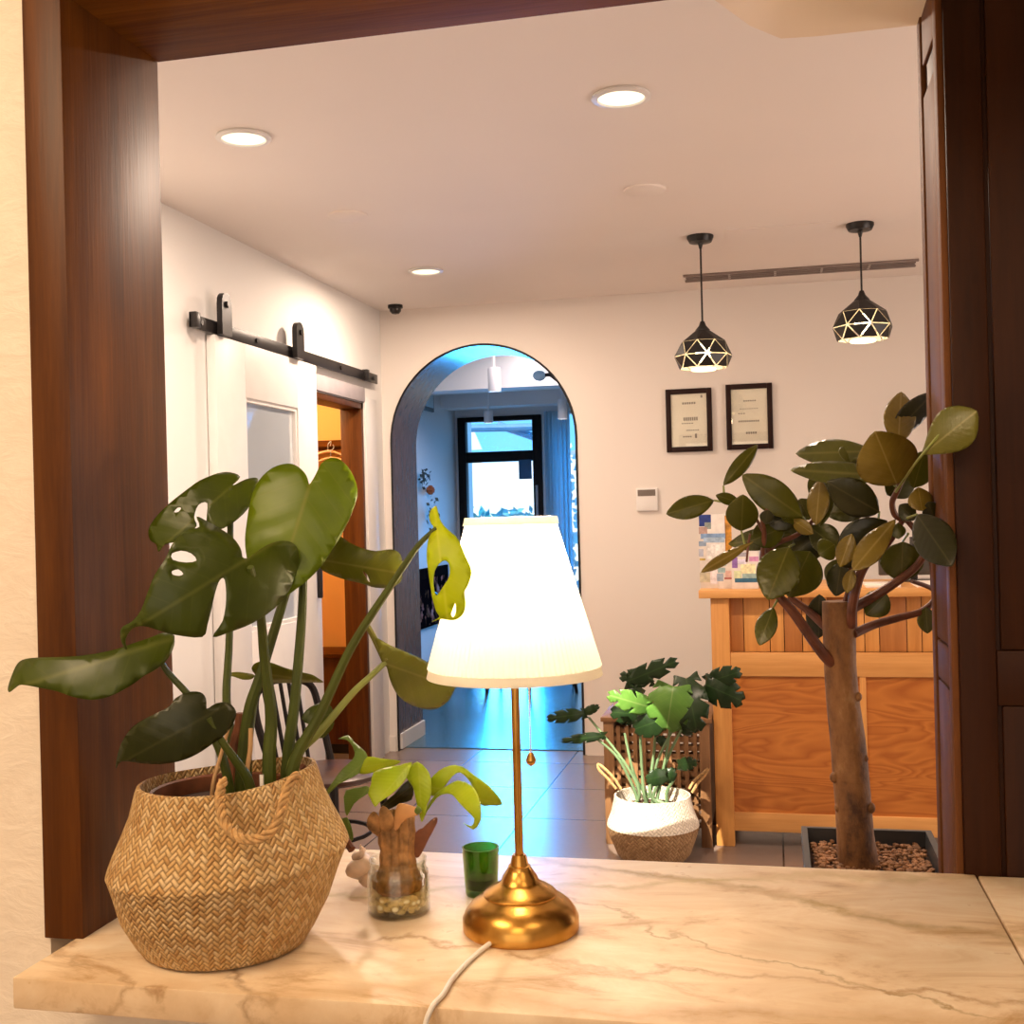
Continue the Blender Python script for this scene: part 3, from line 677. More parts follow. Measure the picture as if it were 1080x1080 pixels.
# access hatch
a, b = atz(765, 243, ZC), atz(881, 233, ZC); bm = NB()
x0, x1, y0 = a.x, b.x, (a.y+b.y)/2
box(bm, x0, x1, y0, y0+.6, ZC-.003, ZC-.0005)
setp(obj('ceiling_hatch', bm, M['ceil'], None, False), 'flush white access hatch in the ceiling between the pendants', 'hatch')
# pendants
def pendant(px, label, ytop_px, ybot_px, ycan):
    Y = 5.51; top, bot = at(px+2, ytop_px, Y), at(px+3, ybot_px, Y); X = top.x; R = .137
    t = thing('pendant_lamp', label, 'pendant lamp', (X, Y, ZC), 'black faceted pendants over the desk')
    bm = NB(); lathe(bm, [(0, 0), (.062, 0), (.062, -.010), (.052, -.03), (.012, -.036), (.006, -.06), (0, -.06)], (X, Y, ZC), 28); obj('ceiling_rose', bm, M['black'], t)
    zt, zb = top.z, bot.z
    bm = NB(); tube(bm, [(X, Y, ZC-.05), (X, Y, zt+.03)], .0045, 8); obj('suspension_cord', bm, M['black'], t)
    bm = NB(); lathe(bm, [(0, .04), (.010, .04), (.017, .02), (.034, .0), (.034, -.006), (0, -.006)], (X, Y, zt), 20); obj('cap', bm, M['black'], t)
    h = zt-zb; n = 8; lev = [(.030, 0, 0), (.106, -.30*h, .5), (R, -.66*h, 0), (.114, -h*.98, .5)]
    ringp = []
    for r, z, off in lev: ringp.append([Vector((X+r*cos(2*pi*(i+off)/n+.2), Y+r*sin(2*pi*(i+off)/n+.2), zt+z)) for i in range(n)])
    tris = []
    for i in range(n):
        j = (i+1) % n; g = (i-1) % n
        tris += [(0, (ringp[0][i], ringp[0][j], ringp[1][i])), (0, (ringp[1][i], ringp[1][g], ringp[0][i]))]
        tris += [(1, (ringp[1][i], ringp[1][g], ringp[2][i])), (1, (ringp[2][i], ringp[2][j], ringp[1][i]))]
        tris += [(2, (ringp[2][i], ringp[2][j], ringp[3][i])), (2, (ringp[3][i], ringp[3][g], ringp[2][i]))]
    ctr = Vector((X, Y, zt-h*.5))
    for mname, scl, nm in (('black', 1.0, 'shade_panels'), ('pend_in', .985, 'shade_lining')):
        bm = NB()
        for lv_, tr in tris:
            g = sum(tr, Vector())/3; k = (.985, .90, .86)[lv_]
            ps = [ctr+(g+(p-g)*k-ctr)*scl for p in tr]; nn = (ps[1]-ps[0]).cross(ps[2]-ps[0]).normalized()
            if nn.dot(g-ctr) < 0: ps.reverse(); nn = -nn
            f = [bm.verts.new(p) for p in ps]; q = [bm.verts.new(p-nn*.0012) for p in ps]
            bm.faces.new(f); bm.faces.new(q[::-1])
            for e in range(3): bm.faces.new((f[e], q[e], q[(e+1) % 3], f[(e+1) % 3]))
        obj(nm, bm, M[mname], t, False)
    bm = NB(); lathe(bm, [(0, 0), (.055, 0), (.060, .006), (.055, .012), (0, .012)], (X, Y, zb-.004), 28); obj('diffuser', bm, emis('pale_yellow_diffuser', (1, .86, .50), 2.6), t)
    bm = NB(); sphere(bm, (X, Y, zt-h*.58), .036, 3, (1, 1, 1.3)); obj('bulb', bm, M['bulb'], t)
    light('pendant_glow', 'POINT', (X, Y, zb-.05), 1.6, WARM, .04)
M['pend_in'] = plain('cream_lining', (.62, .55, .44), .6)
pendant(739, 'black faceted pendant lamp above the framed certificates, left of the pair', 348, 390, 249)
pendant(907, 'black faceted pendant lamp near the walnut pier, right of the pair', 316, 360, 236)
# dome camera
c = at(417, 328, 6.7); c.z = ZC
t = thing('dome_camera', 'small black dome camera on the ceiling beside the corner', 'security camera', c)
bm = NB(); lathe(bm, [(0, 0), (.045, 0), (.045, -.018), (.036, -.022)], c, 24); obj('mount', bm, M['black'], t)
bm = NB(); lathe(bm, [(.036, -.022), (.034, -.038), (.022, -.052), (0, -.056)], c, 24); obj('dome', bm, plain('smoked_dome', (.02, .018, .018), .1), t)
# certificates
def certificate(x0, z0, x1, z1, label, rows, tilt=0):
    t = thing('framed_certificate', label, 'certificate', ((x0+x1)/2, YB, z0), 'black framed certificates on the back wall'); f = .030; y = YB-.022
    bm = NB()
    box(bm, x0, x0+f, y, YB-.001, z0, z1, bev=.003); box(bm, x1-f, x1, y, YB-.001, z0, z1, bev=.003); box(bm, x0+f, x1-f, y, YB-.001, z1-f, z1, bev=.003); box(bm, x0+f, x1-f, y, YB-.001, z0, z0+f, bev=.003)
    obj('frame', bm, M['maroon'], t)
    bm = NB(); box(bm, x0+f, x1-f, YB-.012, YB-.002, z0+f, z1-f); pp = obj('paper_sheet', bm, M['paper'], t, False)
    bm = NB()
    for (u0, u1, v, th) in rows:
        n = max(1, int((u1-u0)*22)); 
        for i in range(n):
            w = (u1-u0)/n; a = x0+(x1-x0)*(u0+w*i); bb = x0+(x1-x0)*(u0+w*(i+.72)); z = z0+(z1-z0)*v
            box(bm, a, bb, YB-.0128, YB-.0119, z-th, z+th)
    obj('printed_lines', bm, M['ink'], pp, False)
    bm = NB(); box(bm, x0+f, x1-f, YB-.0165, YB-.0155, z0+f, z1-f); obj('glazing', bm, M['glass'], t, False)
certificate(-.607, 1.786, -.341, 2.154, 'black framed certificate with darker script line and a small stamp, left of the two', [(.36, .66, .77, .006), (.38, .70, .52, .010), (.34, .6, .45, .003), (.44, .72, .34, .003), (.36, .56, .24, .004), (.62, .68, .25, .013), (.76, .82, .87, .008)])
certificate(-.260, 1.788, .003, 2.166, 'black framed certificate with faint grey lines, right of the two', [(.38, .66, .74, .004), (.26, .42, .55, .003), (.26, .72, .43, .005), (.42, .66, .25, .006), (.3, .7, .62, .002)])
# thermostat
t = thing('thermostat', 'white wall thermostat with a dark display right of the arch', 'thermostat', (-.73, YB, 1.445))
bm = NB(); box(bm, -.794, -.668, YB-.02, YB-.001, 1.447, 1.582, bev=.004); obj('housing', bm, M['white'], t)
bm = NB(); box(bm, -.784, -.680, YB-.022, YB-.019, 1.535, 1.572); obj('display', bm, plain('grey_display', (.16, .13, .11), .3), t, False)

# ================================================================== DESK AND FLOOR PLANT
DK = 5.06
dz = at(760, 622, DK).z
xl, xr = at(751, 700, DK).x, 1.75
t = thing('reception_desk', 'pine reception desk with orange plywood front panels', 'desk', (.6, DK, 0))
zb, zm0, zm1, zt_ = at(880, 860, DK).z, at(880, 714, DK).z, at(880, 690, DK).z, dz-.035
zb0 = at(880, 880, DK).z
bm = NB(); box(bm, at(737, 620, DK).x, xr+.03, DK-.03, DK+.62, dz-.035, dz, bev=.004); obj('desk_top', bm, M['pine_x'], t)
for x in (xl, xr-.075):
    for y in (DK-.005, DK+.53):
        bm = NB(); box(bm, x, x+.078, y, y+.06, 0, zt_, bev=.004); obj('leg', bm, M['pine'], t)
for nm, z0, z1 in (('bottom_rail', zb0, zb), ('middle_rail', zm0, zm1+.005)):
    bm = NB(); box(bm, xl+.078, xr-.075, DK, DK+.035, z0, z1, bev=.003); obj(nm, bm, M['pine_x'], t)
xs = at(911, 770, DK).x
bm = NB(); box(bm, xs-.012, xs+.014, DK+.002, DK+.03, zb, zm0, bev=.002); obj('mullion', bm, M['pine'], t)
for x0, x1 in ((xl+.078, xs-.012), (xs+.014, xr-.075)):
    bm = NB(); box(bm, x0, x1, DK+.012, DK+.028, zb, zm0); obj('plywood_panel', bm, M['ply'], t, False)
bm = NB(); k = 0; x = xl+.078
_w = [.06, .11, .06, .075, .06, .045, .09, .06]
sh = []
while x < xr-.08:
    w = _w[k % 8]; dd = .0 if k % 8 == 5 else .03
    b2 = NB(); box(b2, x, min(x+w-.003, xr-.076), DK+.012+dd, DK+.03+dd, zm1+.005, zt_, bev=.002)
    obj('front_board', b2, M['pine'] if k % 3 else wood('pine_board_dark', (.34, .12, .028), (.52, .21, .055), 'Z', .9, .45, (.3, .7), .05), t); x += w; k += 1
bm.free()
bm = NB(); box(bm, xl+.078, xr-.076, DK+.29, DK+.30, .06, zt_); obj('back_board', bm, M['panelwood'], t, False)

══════

• **DIRECTION**
Read through the data and copy every line where "script" shows up.

• **THE RESULT**
Continue the Blender Python script for this scene: part 3, from line 677. More parts follow. Measure the picture as if it were 1080x1080 pixels.
certificate(-.607, 1.786, -.341, 2.154, 'black framed certificate with darker script line and a small stamp, left of the two', [(.36, .66, .77, .006), (.38, .70, .52, .010), (.34, .6, .45, .003), (.44, .72, .34, .003), (.36, .56, .24, .004), (.62, .68, .25, .013), (.76, .82, .87, .008)])